◆ Exercise description ◆
Return all of the data exactly as given.
-----
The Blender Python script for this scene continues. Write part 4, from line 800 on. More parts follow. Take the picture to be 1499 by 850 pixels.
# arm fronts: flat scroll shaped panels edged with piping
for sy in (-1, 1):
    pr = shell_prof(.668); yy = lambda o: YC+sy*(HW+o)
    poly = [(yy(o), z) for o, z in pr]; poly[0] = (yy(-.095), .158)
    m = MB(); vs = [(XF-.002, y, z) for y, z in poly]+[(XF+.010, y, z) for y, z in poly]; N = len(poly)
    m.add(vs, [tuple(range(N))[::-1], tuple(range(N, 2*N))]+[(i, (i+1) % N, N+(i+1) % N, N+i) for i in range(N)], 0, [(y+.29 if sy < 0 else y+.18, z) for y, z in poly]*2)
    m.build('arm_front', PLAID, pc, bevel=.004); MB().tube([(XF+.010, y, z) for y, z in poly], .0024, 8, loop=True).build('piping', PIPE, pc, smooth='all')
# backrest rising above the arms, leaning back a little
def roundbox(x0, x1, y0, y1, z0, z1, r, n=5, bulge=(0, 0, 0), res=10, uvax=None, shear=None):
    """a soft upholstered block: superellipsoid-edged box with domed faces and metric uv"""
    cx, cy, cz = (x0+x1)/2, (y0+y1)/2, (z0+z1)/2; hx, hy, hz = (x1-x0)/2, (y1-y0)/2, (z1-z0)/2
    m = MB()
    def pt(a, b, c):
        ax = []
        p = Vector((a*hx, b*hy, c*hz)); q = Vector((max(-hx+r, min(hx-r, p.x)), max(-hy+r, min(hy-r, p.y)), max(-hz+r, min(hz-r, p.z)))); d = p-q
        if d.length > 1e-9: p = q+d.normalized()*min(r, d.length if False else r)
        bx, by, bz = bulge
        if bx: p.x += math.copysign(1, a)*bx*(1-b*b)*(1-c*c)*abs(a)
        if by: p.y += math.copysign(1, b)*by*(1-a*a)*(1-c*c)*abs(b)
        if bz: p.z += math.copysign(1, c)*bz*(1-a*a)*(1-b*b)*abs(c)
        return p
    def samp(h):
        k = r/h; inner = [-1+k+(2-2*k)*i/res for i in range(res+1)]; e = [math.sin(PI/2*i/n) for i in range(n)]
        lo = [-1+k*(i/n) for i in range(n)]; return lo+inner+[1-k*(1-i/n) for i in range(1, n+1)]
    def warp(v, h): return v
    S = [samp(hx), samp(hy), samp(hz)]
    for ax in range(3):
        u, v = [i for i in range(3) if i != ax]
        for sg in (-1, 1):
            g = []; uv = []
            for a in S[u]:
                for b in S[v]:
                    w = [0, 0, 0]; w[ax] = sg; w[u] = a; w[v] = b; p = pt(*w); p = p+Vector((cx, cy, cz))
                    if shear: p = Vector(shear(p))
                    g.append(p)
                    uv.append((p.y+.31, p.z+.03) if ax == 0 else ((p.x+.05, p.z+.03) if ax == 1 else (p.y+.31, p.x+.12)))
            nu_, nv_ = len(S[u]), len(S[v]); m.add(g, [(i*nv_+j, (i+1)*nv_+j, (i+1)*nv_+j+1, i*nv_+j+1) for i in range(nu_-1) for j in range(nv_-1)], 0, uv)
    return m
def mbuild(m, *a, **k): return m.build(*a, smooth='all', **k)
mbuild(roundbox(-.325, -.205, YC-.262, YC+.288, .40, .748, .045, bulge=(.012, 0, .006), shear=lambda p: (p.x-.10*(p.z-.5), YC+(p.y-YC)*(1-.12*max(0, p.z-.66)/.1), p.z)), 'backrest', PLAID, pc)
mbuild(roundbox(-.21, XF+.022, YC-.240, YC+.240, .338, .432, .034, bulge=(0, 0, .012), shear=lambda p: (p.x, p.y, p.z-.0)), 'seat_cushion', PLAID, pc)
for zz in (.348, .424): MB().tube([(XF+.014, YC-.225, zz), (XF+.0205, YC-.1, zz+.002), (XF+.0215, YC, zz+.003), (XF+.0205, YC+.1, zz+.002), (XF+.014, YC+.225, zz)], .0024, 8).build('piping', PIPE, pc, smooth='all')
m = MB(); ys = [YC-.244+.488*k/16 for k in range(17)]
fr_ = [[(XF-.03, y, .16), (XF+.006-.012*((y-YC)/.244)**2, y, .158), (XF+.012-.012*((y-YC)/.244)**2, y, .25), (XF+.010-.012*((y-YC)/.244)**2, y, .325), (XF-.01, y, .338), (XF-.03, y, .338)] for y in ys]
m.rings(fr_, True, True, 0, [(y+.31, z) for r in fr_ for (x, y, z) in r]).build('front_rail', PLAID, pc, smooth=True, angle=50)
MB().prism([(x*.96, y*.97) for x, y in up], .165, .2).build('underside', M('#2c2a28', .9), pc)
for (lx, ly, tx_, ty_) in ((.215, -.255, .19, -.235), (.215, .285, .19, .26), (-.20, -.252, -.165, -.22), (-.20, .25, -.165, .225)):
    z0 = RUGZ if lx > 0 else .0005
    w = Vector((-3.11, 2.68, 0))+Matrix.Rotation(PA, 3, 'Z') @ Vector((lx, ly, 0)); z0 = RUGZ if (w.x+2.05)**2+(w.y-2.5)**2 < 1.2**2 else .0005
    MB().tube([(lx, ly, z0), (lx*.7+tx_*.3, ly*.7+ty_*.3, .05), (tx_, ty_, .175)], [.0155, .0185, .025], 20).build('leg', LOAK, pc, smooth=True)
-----
◆ Solution for this problem ◆
The Blender Python script for this scene continues. Write part 4, from line 800 on. More parts follow. Take the picture to be 1499 by 850 pixels.
# arm fronts: flat scroll shaped panels edged with piping
for sy in (-1, 1):
    pr = shell_prof(.668); yy = lambda o: YC+sy*(HW+o)
    poly = [(yy(o), z) for o, z in pr]; poly[0] = (yy(-.095), .158)
    m = MB(); vs = [(XF-.002, y, z) for y, z in poly]+[(XF+.010, y, z) for y, z in poly]; N = len(poly)
    m.add(vs, [tuple(range(N))[::-1], tuple(range(N, 2*N))]+[(i, (i+1) % N, N+(i+1) % N, N+i) for i in range(N)], 0, [(y+.29 if sy < 0 else y+.18, z) for y, z in poly]*2)
    m.build('arm_front', PLAID, pc, bevel=.004); MB().tube([(XF+.010, y, z) for y, z in poly], .0024, 8, loop=True).build('piping', PIPE, pc, smooth='all')
# backrest rising above the arms, leaning back a little
def roundbox(x0, x1, y0, y1, z0, z1, r, n=5, bulge=(0, 0, 0), res=10, uvax=None, shear=None):
    """a soft upholstered block: superellipsoid-edged box with domed faces and metric uv"""
    cx, cy, cz = (x0+x1)/2, (y0+y1)/2, (z0+z1)/2; hx, hy, hz = (x1-x0)/2, (y1-y0)/2, (z1-z0)/2
    m = MB()
    def pt(a, b, c):
        ax = []
        p = Vector((a*hx, b*hy, c*hz)); q = Vector((max(-hx+r, min(hx-r, p.x)), max(-hy+r, min(hy-r, p.y)), max(-hz+r, min(hz-r, p.z)))); d = p-q
        if d.length > 1e-9: p = q+d.normalized()*min(r, d.length if False else r)
        bx, by, bz = bulge
        if bx: p.x += math.copysign(1, a)*bx*(1-b*b)*(1-c*c)*abs(a)
        if by: p.y += math.copysign(1, b)*by*(1-a*a)*(1-c*c)*abs(b)
        if bz: p.z += math.copysign(1, c)*bz*(1-a*a)*(1-b*b)*abs(c)
        return p
    def samp(h):
        k = r/h; inner = [-1+k+(2-2*k)*i/res for i in range(res+1)]; e = [math.sin(PI/2*i/n) for i in range(n)]
        lo = [-1+k*(i/n) for i in range(n)]; return lo+inner+[1-k*(1-i/n) for i in range(1, n+1)]
    def warp(v, h): return v
    S = [samp(hx), samp(hy), samp(hz)]
    for ax in range(3):
        u, v = [i for i in range(3) if i != ax]
        for sg in (-1, 1):
            g = []; uv = []
            for a in S[u]:
                for b in S[v]:
                    w = [0, 0, 0]; w[ax] = sg; w[u] = a; w[v] = b; p = pt(*w); p = p+Vector((cx, cy, cz))
                    if shear: p = Vector(shear(p))
                    g.append(p)
                    uv.append((p.y+.31, p.z+.03) if ax == 0 else ((p.x+.05, p.z+.03) if ax == 1 else (p.y+.31, p.x+.12)))
            nu_, nv_ = len(S[u]), len(S[v]); m.add(g, [(i*nv_+j, (i+1)*nv_+j, (i+1)*nv_+j+1, i*nv_+j+1) for i in range(nu_-1) for j in range(nv_-1)], 0, uv)
    return m
def mbuild(m, *a, **k): return m.build(*a, smooth='all', **k)
mbuild(roundbox(-.325, -.205, YC-.262, YC+.288, .40, .748, .045, bulge=(.012, 0, .006), shear=lambda p: (p.x-.10*(p.z-.5), YC+(p.y-YC)*(1-.12*max(0, p.z-.66)/.1), p.z)), 'backrest', PLAID, pc)
mbuild(roundbox(-.21, XF+.022, YC-.240, YC+.240, .338, .432, .034, bulge=(0, 0, .012), shear=lambda p: (p.x, p.y, p.z-.0)), 'seat_cushion', PLAID, pc)
for zz in (.348, .424): MB().tube([(XF+.014, YC-.225, zz), (XF+.0205, YC-.1, zz+.002), (XF+.0215, YC, zz+.003), (XF+.0205, YC+.1, zz+.002), (XF+.014, YC+.225, zz)], .0024, 8).build('piping', PIPE, pc, smooth='all')
m = MB(); ys = [YC-.244+.488*k/16 for k in range(17)]
fr_ = [[(XF-.03, y, .16), (XF+.006-.012*((y-YC)/.244)**2, y, .158), (XF+.012-.012*((y-YC)/.244)**2, y, .25), (XF+.010-.012*((y-YC)/.244)**2, y, .325), (XF-.01, y, .338), (XF-.03, y, .338)] for y in ys]
m.rings(fr_, True, True, 0, [(y+.31, z) for r in fr_ for (x, y, z) in r]).build('front_rail', PLAID, pc, smooth=True, angle=50)
MB().prism([(x*.96, y*.97) for x, y in up], .165, .2).build('underside', M('#2c2a28', .9), pc)
for (lx, ly, tx_, ty_) in ((.215, -.255, .19, -.235), (.215, .285, .19, .26), (-.20, -.252, -.165, -.22), (-.20, .25, -.165, .225)):
    z0 = RUGZ if lx > 0 else .0005
    w = Vector((-3.11, 2.68, 0))+Matrix.Rotation(PA, 3, 'Z') @ Vector((lx, ly, 0)); z0 = RUGZ if (w.x+2.05)**2+(w.y-2.5)**2 < 1.2**2 else .0005
    MB().tube([(lx, ly, z0), (lx*.7+tx_*.3, ly*.7+ty_*.3, .05), (tx_, ty_, .175)], [.0155, .0185, .025], 20).build('leg', LOAK, pc, smooth=True)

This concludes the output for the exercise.